Russia says it won't start a war as Ukraine troops train with British weapons

Russia has said it will not start a war with Ukraine – but warned it will not allow the West to ‘trample on’ its security interests.

The Kremlin appeared to soften the tone after US President Joe Biden warned his Ukrainian counterpart on Thursday that there is a ‘distinct possibility’ of an incursion in February.

White House National Security Council spokesperson Emily Horne said: ‘President Biden said that there is a distinct possibility that the Russians could invade Ukraine in February.

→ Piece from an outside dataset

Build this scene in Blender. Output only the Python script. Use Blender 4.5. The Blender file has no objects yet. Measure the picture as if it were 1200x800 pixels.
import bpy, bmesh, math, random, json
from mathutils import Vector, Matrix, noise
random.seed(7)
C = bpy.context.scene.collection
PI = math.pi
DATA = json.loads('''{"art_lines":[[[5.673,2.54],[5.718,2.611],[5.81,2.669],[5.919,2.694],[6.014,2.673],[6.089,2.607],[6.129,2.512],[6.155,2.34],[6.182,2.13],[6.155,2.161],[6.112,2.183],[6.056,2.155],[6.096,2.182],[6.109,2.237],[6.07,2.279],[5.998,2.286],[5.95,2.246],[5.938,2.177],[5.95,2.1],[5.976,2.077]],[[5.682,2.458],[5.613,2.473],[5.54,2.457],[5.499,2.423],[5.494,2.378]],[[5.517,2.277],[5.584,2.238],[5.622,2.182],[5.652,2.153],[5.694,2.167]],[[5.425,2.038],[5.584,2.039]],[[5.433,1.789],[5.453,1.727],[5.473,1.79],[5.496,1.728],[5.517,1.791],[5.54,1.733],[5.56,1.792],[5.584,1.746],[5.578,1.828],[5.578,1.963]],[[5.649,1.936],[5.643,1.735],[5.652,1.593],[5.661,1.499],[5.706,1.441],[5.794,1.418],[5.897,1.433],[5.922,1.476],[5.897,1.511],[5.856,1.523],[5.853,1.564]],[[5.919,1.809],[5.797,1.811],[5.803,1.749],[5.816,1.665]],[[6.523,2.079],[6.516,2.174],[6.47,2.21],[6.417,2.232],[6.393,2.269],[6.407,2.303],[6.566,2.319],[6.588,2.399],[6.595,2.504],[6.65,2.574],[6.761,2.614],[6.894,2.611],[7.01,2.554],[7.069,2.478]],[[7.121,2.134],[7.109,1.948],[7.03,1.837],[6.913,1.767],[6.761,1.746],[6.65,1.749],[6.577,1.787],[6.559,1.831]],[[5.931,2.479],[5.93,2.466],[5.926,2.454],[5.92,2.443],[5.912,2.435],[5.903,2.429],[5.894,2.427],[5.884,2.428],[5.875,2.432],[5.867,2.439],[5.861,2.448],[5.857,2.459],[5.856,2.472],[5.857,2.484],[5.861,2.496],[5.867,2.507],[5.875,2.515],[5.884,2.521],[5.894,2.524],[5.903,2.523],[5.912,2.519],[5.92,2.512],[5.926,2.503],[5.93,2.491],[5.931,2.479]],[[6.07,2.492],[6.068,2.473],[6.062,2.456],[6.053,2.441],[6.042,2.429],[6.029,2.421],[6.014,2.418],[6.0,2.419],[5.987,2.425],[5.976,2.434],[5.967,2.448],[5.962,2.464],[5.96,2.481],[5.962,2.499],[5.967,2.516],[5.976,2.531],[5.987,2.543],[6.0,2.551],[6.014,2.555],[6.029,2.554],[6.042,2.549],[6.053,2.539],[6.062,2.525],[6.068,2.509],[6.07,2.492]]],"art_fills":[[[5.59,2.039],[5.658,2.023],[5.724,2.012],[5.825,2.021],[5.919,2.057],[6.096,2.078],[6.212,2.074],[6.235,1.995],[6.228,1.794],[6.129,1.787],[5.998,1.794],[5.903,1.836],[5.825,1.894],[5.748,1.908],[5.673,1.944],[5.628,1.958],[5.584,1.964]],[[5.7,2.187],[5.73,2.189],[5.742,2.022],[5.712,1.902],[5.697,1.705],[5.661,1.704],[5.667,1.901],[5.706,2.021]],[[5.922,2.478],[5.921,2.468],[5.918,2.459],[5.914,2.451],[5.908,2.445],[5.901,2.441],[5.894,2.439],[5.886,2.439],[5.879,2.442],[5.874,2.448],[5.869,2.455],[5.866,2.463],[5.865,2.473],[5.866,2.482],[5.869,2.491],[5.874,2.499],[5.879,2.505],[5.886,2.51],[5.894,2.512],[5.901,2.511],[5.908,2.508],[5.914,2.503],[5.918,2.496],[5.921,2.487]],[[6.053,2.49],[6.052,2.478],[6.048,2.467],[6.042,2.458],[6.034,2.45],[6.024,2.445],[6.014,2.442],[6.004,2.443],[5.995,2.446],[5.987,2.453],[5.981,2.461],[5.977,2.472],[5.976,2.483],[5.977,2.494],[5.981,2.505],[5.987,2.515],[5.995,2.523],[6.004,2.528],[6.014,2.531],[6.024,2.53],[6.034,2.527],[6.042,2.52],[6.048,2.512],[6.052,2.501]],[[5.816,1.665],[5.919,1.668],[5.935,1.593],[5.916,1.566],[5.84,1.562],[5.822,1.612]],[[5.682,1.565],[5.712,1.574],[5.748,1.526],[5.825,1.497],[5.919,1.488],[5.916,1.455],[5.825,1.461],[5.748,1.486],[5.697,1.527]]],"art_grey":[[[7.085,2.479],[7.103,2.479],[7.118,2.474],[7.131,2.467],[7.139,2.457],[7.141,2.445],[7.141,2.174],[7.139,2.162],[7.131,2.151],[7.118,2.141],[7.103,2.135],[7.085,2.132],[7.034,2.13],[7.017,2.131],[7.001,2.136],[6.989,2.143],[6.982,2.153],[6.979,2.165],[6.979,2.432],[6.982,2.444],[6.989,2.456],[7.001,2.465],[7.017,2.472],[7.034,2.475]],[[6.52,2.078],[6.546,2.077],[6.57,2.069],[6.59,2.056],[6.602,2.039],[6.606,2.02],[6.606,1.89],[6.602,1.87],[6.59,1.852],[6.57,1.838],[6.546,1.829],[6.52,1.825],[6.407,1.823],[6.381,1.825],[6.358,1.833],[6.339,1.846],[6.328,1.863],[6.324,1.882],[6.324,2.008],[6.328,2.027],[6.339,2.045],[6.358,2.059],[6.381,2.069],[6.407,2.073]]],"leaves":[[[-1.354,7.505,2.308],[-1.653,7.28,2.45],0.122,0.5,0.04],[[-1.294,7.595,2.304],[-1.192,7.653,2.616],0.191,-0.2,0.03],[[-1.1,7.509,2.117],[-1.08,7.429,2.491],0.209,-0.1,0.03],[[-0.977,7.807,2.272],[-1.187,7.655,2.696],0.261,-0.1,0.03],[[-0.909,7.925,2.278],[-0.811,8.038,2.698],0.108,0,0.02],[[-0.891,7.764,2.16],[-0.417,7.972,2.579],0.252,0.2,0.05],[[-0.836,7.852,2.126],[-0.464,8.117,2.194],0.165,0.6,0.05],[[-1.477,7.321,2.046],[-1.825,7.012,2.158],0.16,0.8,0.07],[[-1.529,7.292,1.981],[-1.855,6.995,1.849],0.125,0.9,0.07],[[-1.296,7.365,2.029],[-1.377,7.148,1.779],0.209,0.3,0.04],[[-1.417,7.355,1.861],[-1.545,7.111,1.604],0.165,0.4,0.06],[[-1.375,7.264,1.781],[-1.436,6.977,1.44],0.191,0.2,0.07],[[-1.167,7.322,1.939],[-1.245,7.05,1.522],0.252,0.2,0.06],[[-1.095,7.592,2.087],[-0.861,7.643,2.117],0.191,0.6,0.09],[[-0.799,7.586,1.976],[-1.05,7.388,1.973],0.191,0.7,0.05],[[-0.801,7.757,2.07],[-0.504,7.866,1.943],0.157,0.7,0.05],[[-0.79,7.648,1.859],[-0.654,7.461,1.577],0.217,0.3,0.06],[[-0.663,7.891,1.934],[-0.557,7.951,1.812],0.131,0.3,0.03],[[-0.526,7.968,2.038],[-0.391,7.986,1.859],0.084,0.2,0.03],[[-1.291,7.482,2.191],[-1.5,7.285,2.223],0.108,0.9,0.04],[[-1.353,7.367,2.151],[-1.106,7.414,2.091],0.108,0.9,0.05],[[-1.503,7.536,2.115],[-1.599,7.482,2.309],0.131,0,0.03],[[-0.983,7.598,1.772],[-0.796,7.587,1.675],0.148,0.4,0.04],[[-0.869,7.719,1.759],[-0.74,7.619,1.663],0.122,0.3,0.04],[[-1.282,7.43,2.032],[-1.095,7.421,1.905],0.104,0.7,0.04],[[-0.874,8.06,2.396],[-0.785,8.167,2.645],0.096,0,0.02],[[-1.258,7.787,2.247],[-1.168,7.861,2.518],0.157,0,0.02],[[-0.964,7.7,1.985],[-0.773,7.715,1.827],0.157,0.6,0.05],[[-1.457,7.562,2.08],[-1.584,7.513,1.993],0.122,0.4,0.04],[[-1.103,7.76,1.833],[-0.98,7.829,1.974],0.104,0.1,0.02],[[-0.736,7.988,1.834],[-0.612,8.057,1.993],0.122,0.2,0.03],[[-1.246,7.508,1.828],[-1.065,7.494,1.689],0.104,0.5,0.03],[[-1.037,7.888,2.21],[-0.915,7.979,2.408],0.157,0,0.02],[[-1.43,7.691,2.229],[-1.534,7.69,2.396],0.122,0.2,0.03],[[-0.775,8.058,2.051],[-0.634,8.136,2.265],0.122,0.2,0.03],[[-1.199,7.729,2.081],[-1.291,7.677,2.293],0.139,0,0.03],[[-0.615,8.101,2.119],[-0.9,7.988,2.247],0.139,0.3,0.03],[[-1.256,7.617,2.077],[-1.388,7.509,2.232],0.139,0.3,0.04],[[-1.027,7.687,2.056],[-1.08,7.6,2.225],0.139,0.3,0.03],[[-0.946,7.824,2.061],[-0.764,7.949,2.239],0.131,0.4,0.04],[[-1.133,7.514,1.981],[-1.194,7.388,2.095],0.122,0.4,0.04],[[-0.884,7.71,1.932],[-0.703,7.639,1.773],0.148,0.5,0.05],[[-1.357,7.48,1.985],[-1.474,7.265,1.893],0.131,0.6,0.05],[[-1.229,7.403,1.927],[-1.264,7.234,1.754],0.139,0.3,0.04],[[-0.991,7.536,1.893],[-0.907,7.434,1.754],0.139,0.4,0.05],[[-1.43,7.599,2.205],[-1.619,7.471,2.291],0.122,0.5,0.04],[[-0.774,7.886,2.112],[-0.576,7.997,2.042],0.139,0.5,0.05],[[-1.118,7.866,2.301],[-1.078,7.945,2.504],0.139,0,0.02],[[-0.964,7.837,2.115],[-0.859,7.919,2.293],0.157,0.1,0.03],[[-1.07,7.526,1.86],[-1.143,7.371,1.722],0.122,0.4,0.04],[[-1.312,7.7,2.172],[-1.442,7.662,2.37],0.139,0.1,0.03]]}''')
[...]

‘He has previously said this publicly & we have been warning about this for months.

Speaking on Friday, Russian Foreign Minister Sergey Lavrov said: ‘There won’t be a war as far as it depends on the Russian Federation, we don’t want a war.

‘But we won’t let our interests be rudely trampled on and ignored.’

Tensions have soared in recent weeks, amid concerns the concentration of about 100,000 Russian troops near Ukraine heralds Moscow’s intention to attack the ex-Soviet state.

NATO has bolstered its deterrence in the Baltic Sea region, and the US ordered 8,500 troops on higher alert for potential deployment to Europe.

Ukrainian forces have also been carrying out drills in readiness for any outbreaks of conflict.

Soldiers armed with British-supplied anti-tank and anti-aircraft weapons engaged in training exercises at the country’s International Peacekeeping Security Centre near Yavoriv, in the Lviv region.

Russia has repeatedly denied having any plans to invade, but has demanded that NATO promise Ukraine will never be allowed to join and that the alliance roll back deployments of troops and military equipment in Eastern Europe.

The US and NATO formally rejected those demands this week, though Washington outlined areas where discussions are possible, perhaps offering a path to de-escalation.

Russia’s official response to those proposals — and the ultimate decision over whether to invade — rests with President Vladimir Putin, but the Kremlin has sounded a grim note thus far, saying there is ‘little ground for optimism’.